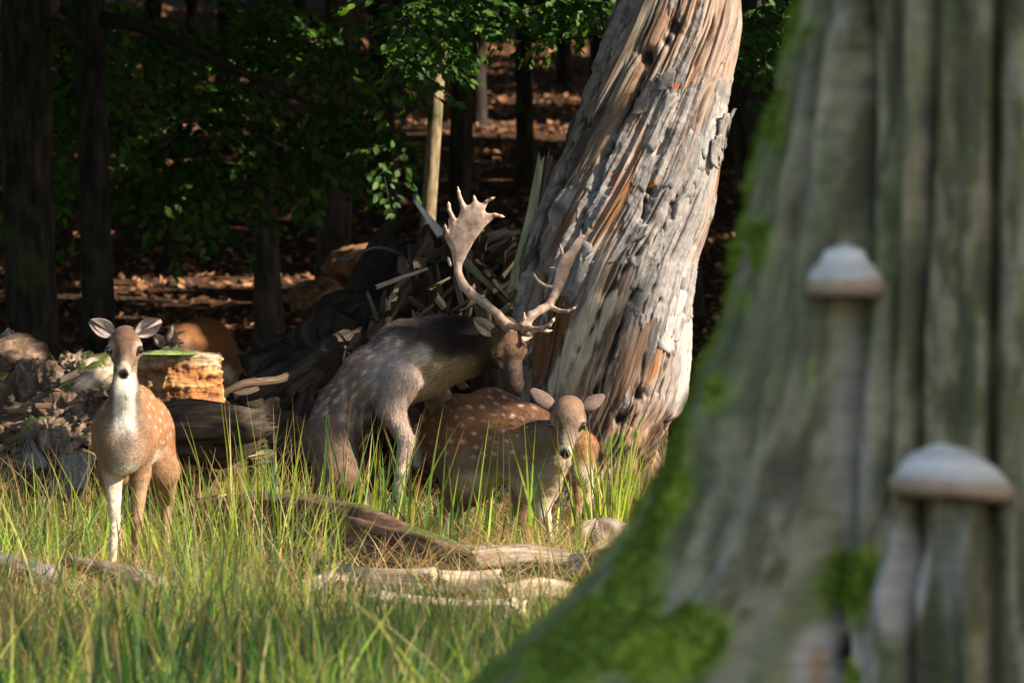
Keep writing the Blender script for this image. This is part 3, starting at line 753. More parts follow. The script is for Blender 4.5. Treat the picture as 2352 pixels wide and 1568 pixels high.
piece('wood_branch', (395, 1085), (600, 1040), 35.4, 36.2, .07, .06, M['weathered'], 44, 'weathered branch lying in the grass right of the left doe')
for i in range(40):
    x, y, Y = rh.uniform(-20, 260), rh.uniform(880, 1080), rh.uniform(35.2, 36.2)
    an_ = rh.uniform(-.6, .6)
    L = rh.uniform(20, 70)
    piece('wood_flake', (x, y), (x + L * math.cos(an_), y - L * math.sin(an_)), Y, Y + rh.uniform(-.1, .1), rh.uniform(.02, .06), rh.uniform(.012, .03), M[rh.choice(['midwood', 'weathered', 'mossywood'])], 800 + i,
          'loose flake of decayed wood lying on the rotting wreck at the left', group='loose flakes on the rotting wreck', jag=.5, nl=8)

# ------------------------------------------------------------------ logs lying in the foreground grass
gp = lambda x, y, up=0.0: ground_hit(x, y) + np.array([0, 0, up])
tag(log('fallen_log', [P(478, 1225, 31.5), P(600, 1205, 31.3), P(720, 1215, 30.9), P(850, 1255, 30.3), P(980, 1295, 30.0), P(1100, 1328, 29.8), P(1160, 1352, 29.7)], [.165, .165, .165, .16, .145, .12, .08], M['logbark'], 90, nc=64, per=.02, amp=.14, jag=.3), 'long bent brown log lying through the grass with a pale broken left end', 'log')
piece('wood_slab', (1010, 1278), (1285, 1290), 31.4, 31.3, .13, .12, M['palewood'], 91, 'pale flat-topped split wood in front of the lowered doe\'s feet', face=(0, -.5, 1), nl=40)
tag(chunk('wood_lump', P(1250, 1272, 31.9), (.11, .12, .045), M['midwood'], 92), 'small dark wood lump on top of the pale split wood', 'wood lump')
tag(chunk('wood_lump', P(1372, 1245, 32.4), (.18, .15, .13), M['weathered'], 93, amp=.2), 'rounded tan lump of wood below the bright rush tuft', 'wood lump')
tag(log('fallen_log', [P(1180, 1345, 30.0), P(1290, 1338, 29.8), P(1430, 1330, 29.6)], [.10, .125, .13], M['weathered'], 94, nc=50, amp=.22), 'pale ridged driftwood-like log beside the mossy tree root', 'log')
for i, (x0, y0, x1, y1, w_, lb) in enumerate(((770, 1368, 1010, 1378, .10, 'pale curved strip of wood just below the long bent log'), (830, 1400, 1130, 1420, .11, 'weathered strip of wood second below the bent log'),
                                       (860, 1432, 1200, 1452, .10, 'long weathered strip of wood lowest below the bent log'), (1000, 1385, 1160, 1380, .08, 'short pale strip of wood touching the dark end of the bent log'))):
    a, b = gp(x0, y0, .09), gp(x1, y1, .09)
    tag(shard('wood_strip', a, b, w_, .09, M['palewood'] if i != 1 else M['weathered'], 95 + i, face=(0, -.4, 1), nl=34, bend=-.02), lb, 'wood')
tag(shard('wood_slab', gp(-40, 1345, .12), gp(105, 1375, .09), .15, .10, M['greywood'], 101, face=(0, -.5, 1)), 'grey weathered slab low at the left edge in front of the doe', 'wood')
tag(shard('wood_slab', gp(172, 1352, .13), gp(350, 1395, .08), .14, .09, M['weathered'], 102, face=(0, -.5, 1), taper=(.5, 1.1)), 'pointed pale-edged slab in the grass at the left doe\'s hooves', 'wood')

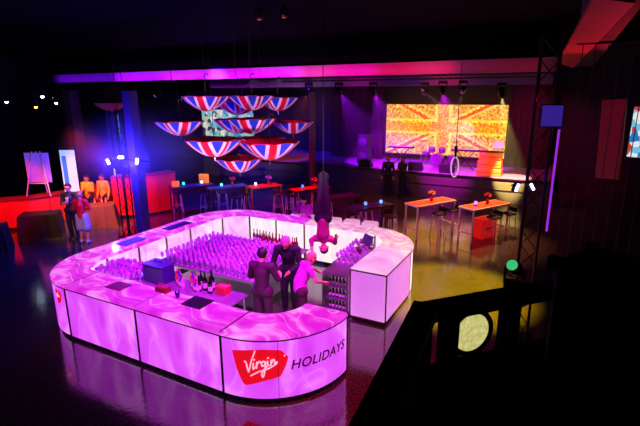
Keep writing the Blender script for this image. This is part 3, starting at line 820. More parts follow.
# small lamps far left
for k, (loc, c, lb) in enumerate([((-13.62, 2.9, 4.2), (200, 215, 230), 'small pale lamp farthest left under the ceiling'),
    ((-12.6, 3.4, 4.0), (255, 110, 40), 'small orange lamp under the ceiling at far left'),
    ((-12.4, 3.6, 4.4), (230, 200, 255), 'small bright lamp hanging above the orange one at far left'),
    ((-11.9, 3.8, 4.15), (190, 220, 190), 'small greenish lamp hanging left of the dark red pillar')]):
    t = thing('ceiling_lamp', lb, 'lamp', loc)
    MB().lathe([(.09, .2), (.11, .05), (.09, -.02)], 12).build('lamp_body', black, t)
    MB().lathe([(.001, -.03), (.055, -.03), (.055, -.02)], 12, cap=False).build('lens', pbr('small_lens_%d' % k, c, .2, emis=c, es=45), t)
    MB().ball((0, 0, -.03), .05, 10).build('bulb', MATS['small_lens_%d' % k], t)
    MB().tube((0, 0, .2), (0, 0, 6.6-loc[2]), .012).build('drop_rod', black, t)
# lamps hung at front top of ceiling
for k, (x, y) in enumerate(((-.4, 3.2), (-2.0, 3.6))): pass

# ------------------------------------------------------------------ pylons
def lattice(m, x, y, w, z0, z1):
    c = [(-w, -w), (w, -w), (w, w), (-w, w)]
    for a, b in c: m.tube((x+a, y+b, z0), (x+a, y+b, z1), .02)
def braces(m, x, y, w, z0, z1, step=.35):
    c = [(-w, -w), (w, -w), (w, w), (-w, w)]; z = z0; k = 0
    while z+step <= z1:
        for j in range(4):
            a, b = c[j], c[(j+1) % 4]
            if k % 2: a, b = b, a
            m.tube((x+a[0], y+a[1], z), (x+b[0], y+b[1], z+step), .01)
        z += step; k += 1
t = thing('square_column', 'tall square purple lit column left of the bar', 'column', (-5.75, 2.15, 0))
MB().bbox(-.16, .16, -.16, .16, 0, 4.55, .015).build('column_shaft', pbr('column_paint', (70, 60, 90), .6, noise=.2), t)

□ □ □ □

▶ **Stated goal**: Keep the pictures out of the copy and return the rest of the data above exactly.

▶ **Result of the exercise**:
Keep writing the Blender script for this image. This is part 3, starting at line 753. More parts follow. The script is for Blender 4.5. Treat the picture as 2352 pixels wide and 1568 pixels high.
piece('wood_branch', (395, 1085), (600, 1040), 35.4, 36.2, .07, .06, M['weathered'], 44, 'weathered branch lying in the grass right of the left doe')
for i in range(40):
    x, y, Y = rh.uniform(-20, 260), rh.uniform(880, 1080), rh.uniform(35.2, 36.2)
    an_ = rh.uniform(-.6, .6)
    L = rh.uniform(20, 70)
    piece('wood_flake', (x, y), (x + L * math.cos(an_), y - L * math.sin(an_)), Y, Y + rh.uniform(-.1, .1), rh.uniform(.02, .06), rh.uniform(.012, .03), M[rh.choice(['midwood', 'weathered', 'mossywood'])], 800 + i,
          'loose flake of decayed wood lying on the rotting wreck at the left', group='loose flakes on the rotting wreck', jag=.5, nl=8)

# ------------------------------------------------------------------ logs lying in the foreground grass
gp = lambda x, y, up=0.0: ground_hit(x, y) + np.array([0, 0, up])
tag(log('fallen_log', [P(478, 1225, 31.5), P(600, 1205, 31.3), P(720, 1215, 30.9), P(850, 1255, 30.3), P(980, 1295, 30.0), P(1100, 1328, 29.8), P(1160, 1352, 29.7)], [.165, .165, .165, .16, .145, .12, .08], M['logbark'], 90, nc=64, per=.02, amp=.14, jag=.3), 'long bent brown log lying through the grass with a pale broken left end', 'log')
piece('wood_slab', (1010, 1278), (1285, 1290), 31.4, 31.3, .13, .12, M['palewood'], 91, 'pale flat-topped split wood in front of the lowered doe\'s feet', face=(0, -.5, 1), nl=40)
tag(chunk('wood_lump', P(1250, 1272, 31.9), (.11, .12, .045), M['midwood'], 92), 'small dark wood lump on top of the pale split wood', 'wood lump')
tag(chunk('wood_lump', P(1372, 1245, 32.4), (.18, .15, .13), M['weathered'], 93, amp=.2), 'rounded tan lump of wood below the bright rush tuft', 'wood lump')
tag(log('fallen_log', [P(1180, 1345, 30.0), P(1290, 1338, 29.8), P(1430, 1330, 29.6)], [.10, .125, .13], M['weathered'], 94, nc=50, amp=.22), 'pale ridged driftwood-like log beside the mossy tree root', 'log')
for i, (x0, y0, x1, y1, w_, lb) in enumerate(((770, 1368, 1010, 1378, .10, 'pale curved strip of wood just below the long bent log'), (830, 1400, 1130, 1420, .11, 'weathered strip of wood second below the bent log'),
                                       (860, 1432, 1200, 1452, .10, 'long weathered strip of wood lowest below the bent log'), (1000, 1385, 1160, 1380, .08, 'short pale strip of wood touching the dark end of the bent log'))):
    a, b = gp(x0, y0, .09), gp(x1, y1, .09)
    tag(shard('wood_strip', a, b, w_, .09, M['palewood'] if i != 1 else M['weathered'], 95 + i, face=(0, -.4, 1), nl=34, bend=-.02), lb, 'wood')
tag(shard('wood_slab', gp(-40, 1345, .12), gp(105, 1375, .09), .15, .10, M['greywood'], 101, face=(0, -.5, 1)), 'grey weathered slab low at the left edge in front of the doe', 'wood')
tag(shard('wood_slab', gp(172, 1352, .13), gp(350, 1395, .08), .14, .09, M['weathered'], 102, face=(0, -.5, 1), taper=(.5, 1.1)), 'pointed pale-edged slab in the grass at the left doe\'s hooves', 'wood')

Keep writing the Blender script for this image. This is part 3, starting at line 820. More parts follow.
# small lamps far left
for k, (loc, c, lb) in enumerate([((-13.62, 2.9, 4.2), (200, 215, 230), 'small pale lamp farthest left under the ceiling'),
    ((-12.6, 3.4, 4.0), (255, 110, 40), 'small orange lamp under the ceiling at far left'),
    ((-12.4, 3.6, 4.4), (230, 200, 255), 'small bright lamp hanging above the orange one at far left'),
    ((-11.9, 3.8, 4.15), (190, 220, 190), 'small greenish lamp hanging left of the dark red pillar')]):
    t = thing('ceiling_lamp', lb, 'lamp', loc)
    MB().lathe([(.09, .2), (.11, .05), (.09, -.02)], 12).build('lamp_body', black, t)
    MB().lathe([(.001, -.03), (.055, -.03), (.055, -.02)], 12, cap=False).build('lens', pbr('small_lens_%d' % k, c, .2, emis=c, es=45), t)
    MB().ball((0, 0, -.03), .05, 10).build('bulb', MATS['small_lens_%d' % k], t)
    MB().tube((0, 0, .2), (0, 0, 6.6-loc[2]), .012).build('drop_rod', black, t)
# lamps hung at front top of ceiling
for k, (x, y) in enumerate(((-.4, 3.2), (-2.0, 3.6))): pass

# ------------------------------------------------------------------ pylons
def lattice(m, x, y, w, z0, z1):
    c = [(-w, -w), (w, -w), (w, w), (-w, w)]
    for a, b in c: m.tube((x+a, y+b, z0), (x+a, y+b, z1), .02)
def braces(m, x, y, w, z0, z1, step=.35):
    c = [(-w, -w), (w, -w), (w, w), (-w, w)]; z = z0; k = 0
    while z+step <= z1:
        for j in range(4):
            a, b = c[j], c[(j+1) % 4]
            if k % 2: a, b = b, a
            m.tube((x+a[0], y+a[1], z), (x+b[0], y+b[1], z+step), .01)
        z += step; k += 1
t = thing('square_column', 'tall square purple lit column left of the bar', 'column', (-5.75, 2.15, 0))
MB().bbox(-.16, .16, -.16, .16, 0, 4.55, .015).build('column_shaft', pbr('column_paint', (70, 60, 90), .6, noise=.2), t)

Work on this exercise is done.